MANILA, March 29, 2006
 (MANILA TIMES) By Niel V. Mugas, Reporter - MANILA Electric Co. (Meralco), the Philippines largest electricity distributor, said it reduced its losses last year despite the Lopez family-led firm having to set aside money for additional losses in the event the Supreme Court rules against the company’s unbundling of its rates.

In a disclosure to the Philippine Stock Exchange, Meralco reported a net loss of P411 million, 79.7 percent down from losses of P2.03 billion in 2004. The company said it used Philippine Financial Reporting Standards/ Philippine Accounting Standards (PFRS/PAS) in computing its finances.

Without the provision for probable losses amounting to P5.90 billion and the adoption of the new accounting standards, Meralco would have registered a net income of P4.43 billion.

The company’s revenues shot up 14.9 percent to P174.27 billion last year. Electricity sales amounted to P170.85 billion, or 15.9 percent higher than in the previous year.

Gigawatt-hour sales increased by 0.6 percent despite the expected slowdown in consumer demand due to the successive generation rate increases and the implementation of the expanded value-added tax law.

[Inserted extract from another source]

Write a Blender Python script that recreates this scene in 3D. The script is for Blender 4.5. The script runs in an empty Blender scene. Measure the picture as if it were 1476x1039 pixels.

Electric use by commercial customers rose 3.6 percent, propelled by retail trade which grew by 16.8 percent with the opening of five new SM malls, and the expansion or renovation of existing malls, including Robinsons Galleria, Robinsons Manila and Greenhills Virra Mall.

Industrial sales remained flat growing by 0.2 percent as rising rates and fuel prices burdened the industrial segment.

Residential sales contracted by 2.2 percent on rate hikes, fuel price spikes, the reduction of interclass cross subsidy and the expanded VAT.

Purchased power cost last year rose 19.5 percent to P148.87 billion. This was primarily due to the 19.8-percent increase in the average cost of purchased power per kilowatt-hour.

Operation and maintenance expenses increased 12.5 percent to P10.41 billion owing to net provisions for various tax assessment and legal claims, increase in contractors’ services and increase in pension cost and other long-term employee benefits.

Meralco also set aside some P7.86 billion as liability for the settlement agreement with sister firm First Gas, P3.74 million of which was classified as a current liability in accordance with the payment terms.

Capital expenditures were meantime limited to only P5.28 billion last year.

System losses were cut to 10.21 percent, Meralco’s lowest since 2001, following the implementation of its system loss management program in May last year.

This resulted to a reduction in the firm’s unrecoverable purchased power cost by P1 billion, based on the 9.5 percent ceiling.

Parent firm’s net income up

Meanwhile, Meralco parent, First Philippine Holdings Corp. (FPHC), said its profits rose by more than half last year.

In a separate disclosure to the PSE, FPHC said its net income last year rose to P4.9 billion from the previous year’s P3.3 billion.

Revenues rose P15.1 billion to P55 billion, as against the previous year’s P39.9 billion.

FPHC is the holding firm of the Lopez family’s interests in power, infrastructure, property, among others.

Besides Meralco, its other subsidiaries include First Gen Corp., which recently went public, and Manila North Tollways Corp., which holds the franchise to the North Luzon Expressway.